Sem notificação prévia, a 22 de Outubro de 2022, a Google encerrou uma transmissão diária no YouTube de adoração contínua do Santíssimo Sacramento a partir de Niepokalanów no canal de televisão católico EWTN Polska. O canal de Youtube da EWTN, seguido por cerca de um milhão de utilizadores por mês, tinha sido censurado anteriormente, tendo sido bloqueado pela primeira vez em Abril de 2021 durante 24 horas.
Houve várias questões de liberdade religiosa relacionadas com a situação geopolítica resultante da guerra na Ucrânia. A mais visível foi uma questão de solidariedade em que, a convite do presidente Andrzej Duda, o Patriarca Ecuménico Bartolomeu visitou a Polónia em Março de 2022 para abençoar e oferecer consolo aos inúmeros refugiados que se abrigaram no país após o início da guerra na Ucrânia.
Perspectivas para a liberdade religiosa
Ao contrário de vários países onde os grupos religiosos minoritários são vítimas de incidentes com preconceitos religiosos, na Polónia a religião maioritária foi objecto de repetidas violações da liberdade religiosa. Durante o período em análise, os sacerdotes católicos foram vítimas de agressões físicas e os locais de culto e monumentos católicos, especialmente igrejas, foram alvo de profanação e vandalismo.

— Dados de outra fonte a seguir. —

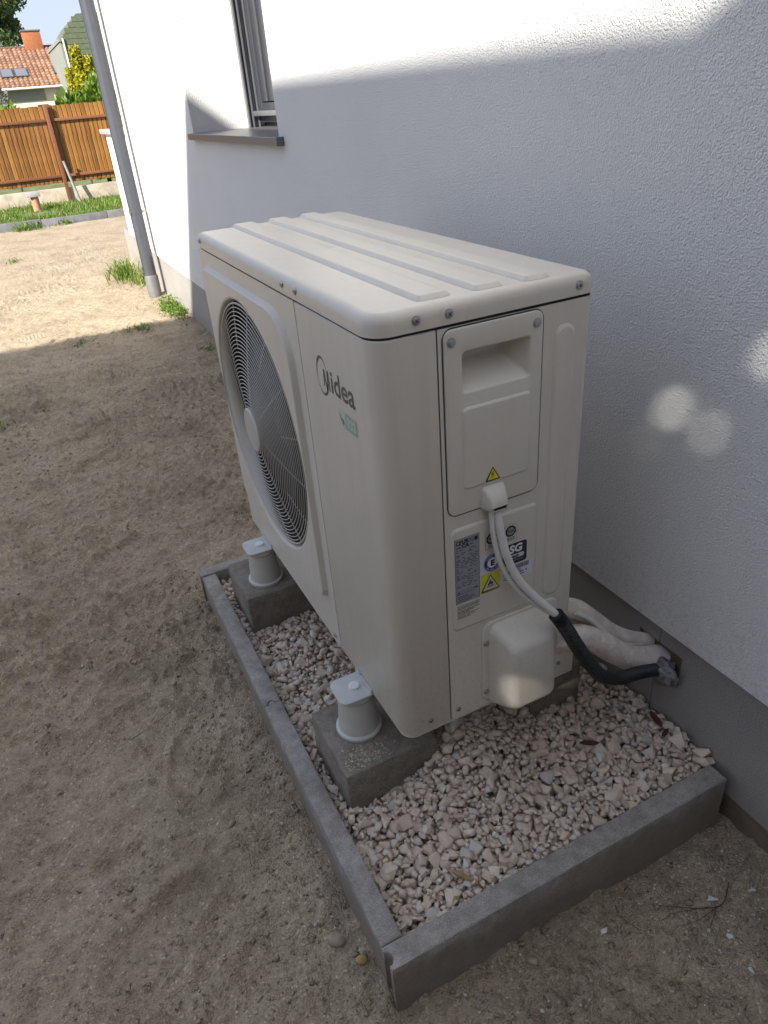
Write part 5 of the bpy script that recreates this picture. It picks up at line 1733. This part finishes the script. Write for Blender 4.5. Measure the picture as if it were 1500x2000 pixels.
box('chimney_cap', (2.99, ridge_y - 0.51, ridge_z + 0.8805), (4.26, ridge_y + 0.31, ridge_z + 0.95), EDGE, ch)
def roof_window(x0_, x1_, t0, t1):
    o = Vector((0, HY, eave_z))
    fr_ = []
    def P(x, t, h): return tuple(o + Vector((x, 0, 0)) + sd * t + sn * h)
    a = [P(x0_, t0, 0.15), P(x1_, t0, 0.15), P(x1_, t1, 0.15), P(x0_, t1, 0.15), P(x0_, t0, 0), P(x1_, t0, 0), P(x1_, t1, 0), P(x0_, t1, 0)]
    w_ = pydata('roof_window', a, [(0, 1, 2, 3), (4, 5, 1, 0), (5, 6, 2, 1), (6, 7, 3, 2), (7, 4, 0, 3)], FRAME, h1)
    m_ = 0.07
    pydata('pane', [P(x0_ + m_, t0 + m_, 0.155), P(x1_ - m_, t0 + m_, 0.155), P(x1_ - m_, t1 - m_, 0.155), P(x0_ + m_, t1 - m_, 0.155)], [(0, 1, 2, 3)], SLATE, w_)
roof_window(0.95, 1.72, 1.2, 2.35)
roof_window(1.78, 2.6, 1.2, 2.35)
roof_window(4.15, 4.9, 1.35, 2.4)
wd_o = box('window', (2.55, HY + 0.44, 1.2), (3.2, HY + 0.52, 2.32), FRAME, h1)
box('pane', (2.62, HY + 0.43, 1.25), (3.13, HY + 0.4395, 2.25), GLASS, wd_o)

# clad gable house to the right of it
GY = 50.0
h2 = empty('clad_house', (6, GY, 0))
tag(h2, 'taller house with a green grey clad gable beside the tiled house', 'house')
gz = [(4.45, -0.2), (4.45, 5.42), (5.42, 6.42), (7.4, 6.5), (9.2, 5.4), (9.2, -0.2)]
bm = bmesh.new()
A = [bm.verts.new((x, GY, z)) for x, z in gz]; B = [bm.verts.new((x, GY + 9, z)) for x, z in gz]
for k in range(6): bm.faces.new((A[k], A[(k + 1) % 6], B[(k + 1) % 6], B[k]))
bm.faces.new(A); bm.faces.new(B[::-1])
finish(bm, 'wall', SHINGLE, h2)
for k in range(22):
    zz = 0.6 + k * 0.26
    xr = 9.2 if zz < 5.4 else 9.2 - (zz - 5.4) * 1.6
    xl = 4.45 if zz < 5.4 else 4.45 + (zz - 5.42)
    box('cladding_course', (xl + 0.03, GY - 0.022, zz), (xr - 0.03, GY - 0.002, zz + 0.24), SHINGLE, h2)
box('side_wall', (4.28, GY + 0.6, -0.2), (4.449, GY + 9, 5.2), HOUSEG, h2)  # cream wall, its shade put into the grey colour
box('eave_box', (4.22, GY + 0.4, 5.2), (4.449, GY + 9, 5.38), HOUSEG, h2)
tube('downpipe', [(4.40, GY - 0.08, 5.3), (4.40, GY - 0.08, 2.9)], 0.05, WHITEPAINT, h2, 8)
pydata('porch_roof', [(3.75, GY - 1.0, 2.75), (5.2, GY - 1.0, 2.75), (5.2, GY + 0.3, 3.35), (4.3, GY + 0.3, 3.35), (3.75, GY - 1.0, 2.65), (5.2, GY - 1.0, 2.65)], [(0, 1, 2, 3), (4, 5, 1, 0)], COPING, h2)
tube('porch_gutter', spline([(3.72, GY - 1.05, 2.75), (4.05, GY - 1.07, 2.62), (4.15, GY - 1.0, 2.45), (4.5, GY - 0.9, 2.3), (5.2, GY - 0.9, 2.25)], 5), 0.06, WHITEPAINT, h2, 8)

# big tree behind the tiled house
tr = empty('tree', (1.9, 70, 0))
tag(tr, 'tall green leafy tree rising behind the tiled house', 'tree')
cl_ = np.random.default_rng(61)
Ps = []
for k in range(60):
    d = cl_.normal(size=3); d /= np.linalg.norm(d)
    c = np.array([1.5, 70, 9.4]) + d * np.array([3.4, 3.2, 4.0]) * cl_.uniform(0.35, 0.95)
    Ps.append(blob_points(260, c, np.array([0.75, 0.75, 0.6]) * cl_.uniform(0.7, 1.3), 200 + k, 0.3))
crown('crown', np.concatenate(Ps), 0.20, TREEL, tr, 62, 1.4, 0.2)
tube('trunk', [(0.7, 70, 0), (0.65, 70, 5), (0.5, 70, 9.5)], lambda i, t: 0.35 - 0.27 * t, BARK, tr, 10)
for k in range(7):
    a = k * 0.9
    tube('limb', spline([(0.6, 70, 6 + k * 0.5), (0.6 + 1.3 * math.cos(a), 70 + 1.2 * math.sin(a), 7.6 + k * 0.5), (0.6 + 2.5 * math.cos(a), 70 + 2.3 * math.sin(a), 8.6 + k * 0.6)], 5), lambda i, t: 0.10 - 0.08 * t, BARK, tr, 6)
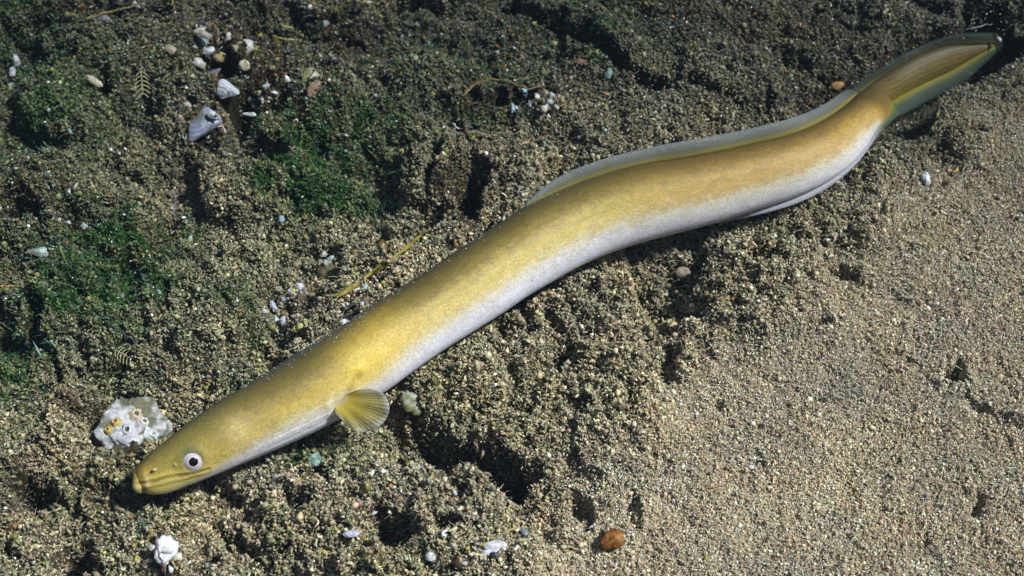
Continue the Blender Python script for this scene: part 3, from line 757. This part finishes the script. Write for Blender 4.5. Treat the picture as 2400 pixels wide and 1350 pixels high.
# cluster of broken shells, upper part of the bed
shell(532, 212, 46, 64, 62, WHT, BLU, 'bright white wedge shaped shell fragment in the dark hollow above the grey valve', .5, 3, .10, seed=3, lift=.012)
shell(480, 296, 66, 92, -30, (.20, .22, .30), (.32, .34, .42), 'largest grey blue shell valve leaning in the dark hollow', .45, 4, .14, seed=4, lift=.010, cut=-35)
shell(497, 268, 36, 18, -35, WHT, BLU, 'small white shell sliver lying across the top of the grey blue valve', .4, 3, .15, seed=5, lift=.020)
shell(475, 78, 46, 28, -20, BLU, CRM, 'bluish upper one of two stacked shells beside the twig debris', .5, 4, .10, seed=6, lift=.010)
shell(473, 96, 40, 36, -15, (.40, .48, .52), TEA, 'pale teal domed shell just below the bluish stacked shell', .7, 3, .08, seed=7, lift=.010)
shell(487, 120, 34, 20, 35, WHT, TEA, 'narrow white green shell splinter below the teal domed shell', .4, 3, .15, seed=8, lift=.012)
shell(465, 150, 34, 26, -20, WHT, CRM, 'white creamy shell chip at the lower end of the stacked shells', .5, 3, .18, seed=9, lift=.010)
shell(584, 112, 40, 40, 40, WHT, CRM, 'pointed white shell chip with ragged corners by the brown weed', .5, 3, .24, seed=10, lift=.012)
shell(534, 88, 14, 26, -15, WHT, CRM, 'slim white upright shell splinter between twig and ragged chip', .5, 2, .10, seed=11, lift=.012)
shell(550, 112, 26, 22, 10, CRM, OLV, 'small cream triangular shell chip beside the ragged white one', .5, 2, .2, seed=12, lift=.010, cut=200)
stone(572, 154, 26, 28, 0, (.55, .55, .50), OLV, 'round pale pebble with a shiny top under the ragged white chip', .9, .12, seed=13, lift=.008)
stone(513, 133, 32, 26, 20, (.30, .22, .03), PNK, 'yellow ochre pebble among the white shell chips', .8, .2, seed=14, lift=.008)
shell(505, 168, 34, 18, 20, (.20, .17, .26), (.10, .08, .12), 'dull purple mussel chip above the bright white wedge', .4, 4, .10, seed=15, lift=.006)
shell(445, 214, 16, 24, 10, TEA, WHT, 'tiny teal white shell chip left of the bright white wedge', .5, 2, .12, seed=16, lift=.004)
shell(592, 236, 24, 38, 5, (.20, .27, .24), (.12, .17, .14), 'dull green oval shell standing beside the bright white wedge', .5, 4, .08, seed=17, lift=.008)
shell(586, 268, 34, 11, 0, WHT, TEA, 'thin white shell edge lying under the dull green oval shell', .3, 2, .15, seed=18, lift=.006)
shell(438, 246, 24, 18, -40, (.52, .46, .50), CRM, 'pinkish shell chip above the grey blue valve on pale silt', .5, 2, .15, seed=19, lift=.004)
shell(780, 200, 40, 20, -15, (.40, .42, .40), (.55, .55, .56), 'pale worn shell beside a brown leaf on mossy silt', .5, 3, .14, seed=20)
shell(735, 208, 44, 24, 60, (.20, .12, .08), (.28, .18, .12), 'reddish brown leaf scrap beside the pale worn shell', .25, 5, .15, seed=21, name='leaf_scrap', cat='leaf', lift=.006)
shell(720, 175, 18, 36, -30, (.16, .17, .07), (.28, .26, .10), 'olive brown pointed leaf scrap above the reddish one', .25, 5, .10, seed=22, name='leaf_scrap', cat='leaf', lift=.006)
shell(403, 118, 38, 20, -35, (.24, .20, .14), (.34, .29, .20), 'tan leaf scrap left of the stacked shells', .25, 5, .10, seed=23, name='leaf_scrap', cat='leaf', lift=.006)
shell(240, 45, 46, 22, 15, (.07, .06, .08), (.14, .12, .14), 'dark purplish mussel shell under the overhanging weed', .5, 4, .08, seed=24, lift=.012)
shell(222, 190, 44, 16, -35, (.36, .26, .14), (.50, .46, .40), 'tan and grey leaf scrap at a small dark hollow', .3, 4, .12, seed=25, name='leaf_scrap', cat='leaf', lift=.010)
shell(320, 12, 26, 16, -50, WHT, BLU, 'white blue shell chip at the very top by the orange weed', .5, 3, .15, seed=26, lift=.004)
shell(36, 140, 16, 38, 20, WHT, BLU, 'white blue upright chip, the upper of a pair on green algae', .5, 2, .16, seed=27, lift=.006)
shell(28, 168, 22, 24, -10, WHT, BLU, 'white blue squat chip, the middle of the pair on green algae', .5, 2, .16, seed=28, lift=.006)
shell(27, 198, 18, 14, 0, TEA, WHT, 'small teal chip just below the white blue pair', .5, 2, .16, seed=29, lift=.004)
# upper middle
shell(910, 98, 40, 30, 30, (.36, .36, .42), (.46, .46, .50), 'pale lilac shell piece on mossy slope beside brown weed', .5, 3, .18, seed=31)
shell(1229, 213, 15, 24, 10, (.25, .42, .60), (.34, .50, .62), 'bright blue shell chip at the end of the arched hollow', .5, 2, .12, seed=32, lift=.010)
shell(1202, 256, 13, 30, 8, (.22, .34, .48), (.34, .42, .46), 'blue grey shell splinter inside the arched hollow', .5, 2, .12, seed=33, lift=.010)
shell(1280, 218, 18, 17, 40, CRM, OLV, 'cream square chip right of the bright blue chip', .5, 2, .14, seed=34, lift=.006)
stone(1275, 256, 17, 19, 0, WHT, CRM, 'whitest small pebble right of the arched hollow', .9, .15, seed=35, lift=.006, sub=2)
shell(1302, 250, 18, 15, -40, (.55, .48, .36), WHT, 'cup shaped cream chip beside the whitest small pebble', .8, 2, .12, seed=36, lift=.006)
shell(1284, 272, 10, 15, 25, CRM, WHT, 'slender cream chip under the whitest small pebble', .5, 2, .12, seed=37, lift=.006)
stone(1243, 246, 9, 26, 15, PNK, CRM, 'thin pinkish pebble sliver below the bright blue chip', .7, .15, seed=38, lift=.006, sub=2)
shell(1426, 172, 26, 28, -20, TEA, (.18, .26, .25), 'pale teal shell near the long dark crack', .5, 3, .15, seed=39, lift=.004)
stone(1363, 145, 34, 16, -10, (.16, .07, .04), (.22, .13, .09), 'reddish brown flat stone on the mossy slope below the crack', .5, .2, seed=40, lift=.003)
stone(1962, 200, 30, 22, 10, (.40, .24, .09), (.25, .13, .05), 'orange brown pebble by the dark hollow above the eel fin', .7, .25, seed=41, lift=.006)
shell(2342, 92, 16, 12, -30, (.50, .36, .10), WHT, 'tiny orange shell chip just beyond the tip of the tail', .5, 2, .15, seed=42, lift=.004)
shell(2172, 420, 26, 34, 20, WHT, (.60, .64, .70), 'sparkling white shell crumb on the sand below the tail', .5, 2, .28, seed=43, lift=.003)
shell(2240, 400, 20, 10, 45, (.50, .28, .05), (.60, .42, .12), 'small orange shell ring fragment near the sparkling white crumb', .5, 2, .16, seed=44, lift=.003)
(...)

Embora o ambiente socioeconómico continue sob pressão devido às tensões relacionadas com a guerra na Ucrânia, e apesar das violações da liberdade religiosa acima referidas, houve sinais positivos. As vozes políticas encorajaram a partilha de valores comuns entre as tradições religiosas, foram envidados esforços concretos, como o plano de acção 2022-2025 da Polícia Nacional, e as relações inter-religiosas positivas, como a Comunidade de Consciência, apontam para uma avaliação positiva das perspectivas para a liberdade religiosa no país.